Für einen Europäer haben meditative Übungen etwas „Mystisches“ oder „Magisches“ und sind somit den meisten suspekt oder werden als Hokuspokus abgetan. Aus diesem Grund führe ich hier das „Autogene Training“ an, dessen Wurzeln aus Europa stammen und dessen Einwirkung auf den Organismus wissenschaftlich bewiesen sind. Zusätzlich gibt es einen entscheidenden Unterschied zu der fernöstlichen Meditation. Die Übenden bekommen konkrete Anweisungen und werden nicht in ihrem „Schneidersitz alleingelassen“. Für die Menschen unserer modernen High-Tech Gesellschaft ist nämlich der „Weg nach innen“ durch die „klassische Meditation“ nicht leicht zu finden. Unsere europäische Mentalität unterscheidet sich vor allem in der starken „Ich-Bezogenheit“ im Vergleich zu der asiatischen Mentalität.

Die negativen Begleiterscheinungen in Form von Stress (Hektik, Unruhe,etc.) stehen der Selbstfindung aus der „klassischen Meditation“ diametral entgegen. Aus diesem Grund müssen wir meist etwas andere Wege gehen, um die heilende Wirkung der Meditation auch für uns nutzen zu können.

Nur aus diesem Grund habe ich die fernöstliche Philosophie um das Autogene Training hier erweitert.

Allgemein haben alle „Übungen“ das Ziel, dem Menschen wieder zu seinem ursprünglichen Gleichgewicht zu verhelfen. Mehr Gleichgewicht bedeutet auch wieder mehr Energie und Kraft für den Alltag und mehr Freude am Leben selbst.

Welche von den vier Methoden Sie später auswählen ist Ihnen überlassen. „Richtig“ ist stets das, was sich für den einzelnen am wirkungsvollsten erweist – anderes darf verworfen werden.

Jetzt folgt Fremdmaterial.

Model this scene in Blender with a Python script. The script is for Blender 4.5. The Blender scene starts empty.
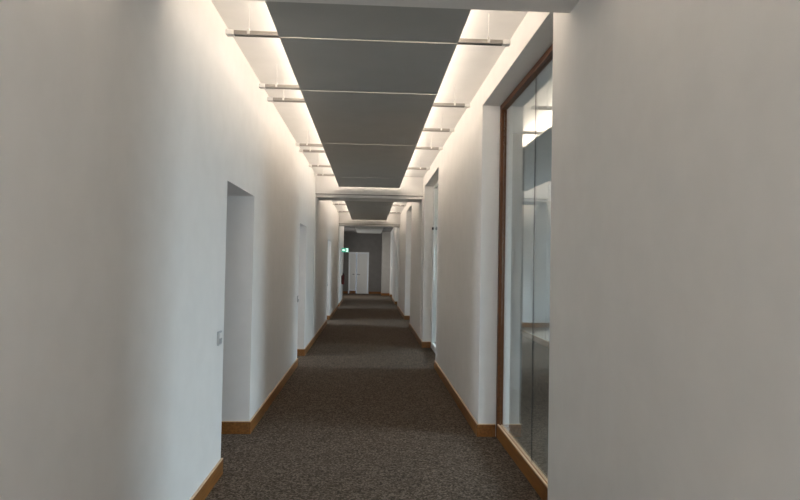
import bpy, bmesh, math
from mathutils import Matrix, Vector

# ------------------------------------------------------------------ camera, light, exposure
scn = bpy.context.scene
C = scn.collection
YAW, PITCH, ROLL, FPX, EYE = -0.0508, 0.0230, 0.0175, 599.95, 1.65
cy, sy = math.cos(YAW), math.sin(YAW)
cp, sp = math.cos(PITCH), math.sin(PITCH)
cr, sr = math.cos(ROLL), math.sin(ROLL)
fwd = Vector((-sy * cp, cy * cp, sp)); rgt = Vector((cy, sy, 0)); upv = rgt.cross(fwd)
r2 = rgt * cr + upv * sr; u2 = -rgt * sr + upv * cr
cam_d = bpy.data.cameras.new('camera'); cam = bpy.data.objects.new('camera', cam_d); C.objects.link(cam)
cam.matrix_world = Matrix(((r2.x, u2.x, -fwd.x, 0), (r2.y, u2.y, -fwd.y, 0), (r2.z, u2.z, -fwd.z, EYE), (0, 0, 0, 1)))
cam_d.sensor_fit = 'HORIZONTAL'; cam_d.sensor_width = 36; cam_d.lens = FPX / 800 * 36
cam_d.clip_start = 0.05; cam_d.clip_end = 200
scn.camera = cam

vs = scn.view_settings
scn.display_settings.display_device = 'sRGB'
vs.view_transform = 'Standard'; vs.look = 'None'; vs.gamma = 1; vs.exposure = 0.45
try: vs.use_curve_mapping = False
except Exception: pass

w = bpy.data.worlds.new('sky'); scn.world = w; w.use_nodes = True
w.node_tree.nodes['Background'].inputs[0].default_value = (0.62, 0.78, 1.0, 1)
w.node_tree.nodes['Background'].inputs[1].default_value = 1.0

WARM = (1.0, 0.86, 0.73); DAY = (0.72, 0.86, 1.0)
def area(name, loc, sx, sy_, direction, power, col):
    d = bpy.data.lights.new(name, 'AREA'); d.shape = 'RECTANGLE'; d.size = sx; d.size_y = sy_
    d.energy = power; d.color = col
    o = bpy.data.objects.new(name, d); C.objects.link(o); o.location = loc
    o.rotation_euler = Vector(direction).to_track_quat('-Z', 'Y').to_euler()
    return o
# concealed tubes lying on the suspended panels, shining up at the ceiling: (y0, y1, watts per metre)
COVE = [(-4.4, 2.38, 2.5), (3.32, 12.1, 2.9), (13.1, 21.2, 2.4), (22.3, 25.8, 2.2)]
for (a, b, p) in COVE:
    for x, sx in ((-0.455, -1), (0.395, 1)):
        area('cove_tube', (x - sx * .03, (a + b) / 2, 3.24), 0.10, b - a, (0, 0, 1), p * 1.85 * (b - a), WARM)
        o = area('cove_tube', (x, (a + b) / 2, 3.25), 0.08, b - a, (sx, 0, 0.45), p * 0.36 * (b - a), WARM)
        z = Vector((-sx, 0, -0.45)).normalized(); yv = Vector((0, 1, 0)); xv = yv.cross(z)
        o.rotation_euler = Matrix((xv, yv, z)).transposed().to_euler()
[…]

Aber warum sollte man sich als Kampfsportler eigentlich für Meditation interessieren? Kann man dadurch etwa schneller und höher treten? Bekommt man einen siebten Sinn oder wird man am Ende dadurch vielleicht unbesiegbar?

Es ist häufig eine Mischung aus Interesse und Abwehr mit der wir Europäer diesen „Dingen“ gegenüber stehen.

Die Meditation (und ähnliche Übungen) dienen eher als Ausgleich für Stress und Anspannung aus dem Alltag. Aus ihr schöpft man die Kraft ausgeglichen weiter zu leben und schließlich seine persönliche Höchstleistung zu bringen.

Der menschliche Organismus lebt in einem natürlichen Spannungsbogen, der sich auch im Aufbau eines professionellen Trainings wiederspiegeln sollte. (Aufwärmen – Dehnen - kraftvolle Techniken und Ausdauerübungen mit starker körperlicher Belastung – Dehnen – Entspannung).

Nach jeder Anspannung sollte demnach die Entspannung, Regenerierung und Erholung folgen.

Und genau dieser Erholung und Regeneration schenken die europäischen Kampfsportler für gewöhnlich zu wenig Beachtung. Dies führt leider zum häufigen Ende von Kampfsportkarrieren nach 3 oder 4 Jahren. Die Sportler fühlen sich meist ausgebrannt oder überfordert mit den steigenden Leistungsansprüchen.

Dabei wird bereits deutlich, dass diese Entspannungsübungen nichts direkt „mystisches“ besitzen. Es ist keine Frage des Glaubens und die Übungen dienen auch nicht als Religionsersatz, in der Regel sind sie frei von Ideologien (bis auf eine Form der klassischen Meditation).

Die hier aufgeführten Übungen beruhen auf reinen pragmatische (sachlichen) Verfahren und Erkenntnissen und im Falle des autogenen Trainings auf medizinisch-physologischen Erkenntnissen, die nachprüfbar und beweisbar sind.

Allerdings führen diese Übungen nur bei regelmäßigen Übungen zu gewünschten Erfolgen. Die Faustregel ist einfach: Je mehr Sie Üben desto mehr Erfolg – je weniger Sie Üben desto weniger Erfolg. Regelmäßig bedeutet in diesem Fall am Besten täglich oder wenigstens jeden zweiten Tag.

Eine kleine Anmerkung zum Schluss: Meditative Übungen (etc.) sollten keine Beruhigungsmittel

darstellen, mit denen man irgendwelche psychischen Probleme vertuschen oder beiseite schieben will.

Ferner sollten das konzentrative Entspannungstraining (wie das AT oder die Meditation) zuerst von einem erfahrenen Trainer erlernt werden, bevor man es selbst verbessert. Allerdings führt das Üben in Gruppen in den meisten Fällen schneller zum Erfolg, da diese wie ein positiver Verstärker auf die einzelnen Gruppenmitglieder wirkt.